Malawi
Article Free PassLabour and taxation
More than four-fifths of labourers work in the agricultural sector. All Malawians except those employed in the army or police force are permitted to join unions. Trade unions and employer associations are connected with enterprises such as the tea, sugar, and tobacco plantations and the building and construction industry. Since the early 1990s, trade unions have increased in number, and their umbrella organization, the Malawi Congress of Trade Unions, has become an effective voice for workers in the country. The Ministry of Labour plays a significant role in maintaining good relations between employers and employees.
Tax revenue is derived from multiple sources: employees pay an income tax, local companies pay taxes at a fixed rate of chargeable income, and companies incorporated outside Malawi pay an additional tax. In the execution of monetary policy, the IMF and the World Bank have been working with the Malawi government to ensure fiscal discipline, including a more efficient way of collecting tax revenue; the Malawi Revenue Authority was established to oversee the latter.
Transportation and telecommunications
Malawi has road connections to Lusaka, Zamb., by way of Mchinji and Chipata, Zamb.; to Johannesburg, S.Af., by way of Mwanza and Tete, Mozam., and Harare, Zimb.; and to several points on the Mozambique border. The backbone of the road system is represented by a road running from Blantyre in the south to Lilongwe in the centre and through to Mzuzu in the north, where it joins a lakeshore road that ran roughly parallel to it until that point. From Mzuzu the road continues on to Karonga and crosses the Songwe River into Tanzania, where it connects with the highway to Dar es Salaam. During the Mozambican civil war, the Dar es Salaam–Karonga route was used to transport cargo, especially oil, which was transferred to lake barges at Chilumba and then shipped south to Chipoka and Monkey Bay. The feeder roads, most of which are in the rural areas, are not as developed as the main highways. Almost half of all roadways in the country are paved.
Of Malawi’s two railway links to the sea, the first stretches from Lilongwe eastward to Salima on the Lake Malawi shore and southward through Blantyre to the port of Beira on the Mozambique coast; an extension from Lilongwe to Mchinji, on the Zambia border, was completed in 1980. The second railroad joins the Salima-Blantyre line at Nkaya Junction to the south of Balaka and travels due east to link with the Mozambique Railways system at Cuamba, Mozam., whence it continues to the port of Nacala. Increased guerrilla activity in Mozambique after 1981, including attacks on these rail lines, forced Malawi to seek alternative, much longer routes to the sea, first through South Africa and then through Tanzania, adding substantially to its freight transport costs. With the end of the civil war in Mozambique in the early 1990s, traffic through that country slowly resumed as rehabilitation of the infrastructure was undertaken.
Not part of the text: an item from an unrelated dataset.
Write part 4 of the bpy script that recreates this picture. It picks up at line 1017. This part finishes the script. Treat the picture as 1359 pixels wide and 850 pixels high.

Of the rivers, only the Shire is partially navigable, all others being broken by rapids and cataracts. Lake Malawi has long been used as a means of inexpensive transportation. A passenger and cargo service that operates on the lake is linked to the Chipoka railway junction about 17 miles (27 km) south of Salima. The main ports on the lake include Monkey Bay, Nkhotakota, Nkhata Bay, Likoma Island, Chilumba, and Karonga.
Air Malawi, the national airline, provides foreign and domestic service. There are several airports in the country, including the primary international airport at Lilongwe and the Chileka airport, situated just north of Blantyre.
The domestic telephone system consists mostly of landlines and microwave radio links and radio communication stations. For international linkages, satellite earth stations are used. Within Malawi there is a serious shortage of landlines, and it is difficult to maintain the infrastructure; both issues are exacerbated by the theft of cables, and efforts to bring information technology to the more remote parts of the country have been hindered. Although mobile cellular telephone use is on the increase, service is generally limited to urban areas.
Government and society
Constitutional framework
Malawi is a multiparty republic. Malawi’s original constitution of 1966 was replaced with a provisional constitution in 1994, which was officially promulgated in 1995 and has since been amended. It provides for a president, who is limited to serving no more than two five-year terms, and up to two vice presidents, all of whom are elected by universal suffrage. The president serves as head of state and government. The cabinet is appointed by the president. The legislature, the National Assembly, is unicameral; its members also are elected by universal suffrage and serve five-year terms. The 1995 constitution also provided for the creation of an upper legislative chamber, but it was not established by the target completion date in 1999; a proposal to cancel plans for the creation of such a chamber was passed by the National Assembly in 2001.
Local government
The country is divided into a number of administrative subdivisions—district, city, municipality, and town—that are governed by assemblies. Each assembly has a political arm and a technical arm. Efforts have been undertaken to strengthen local governments by giving them more financial autonomy from the central government.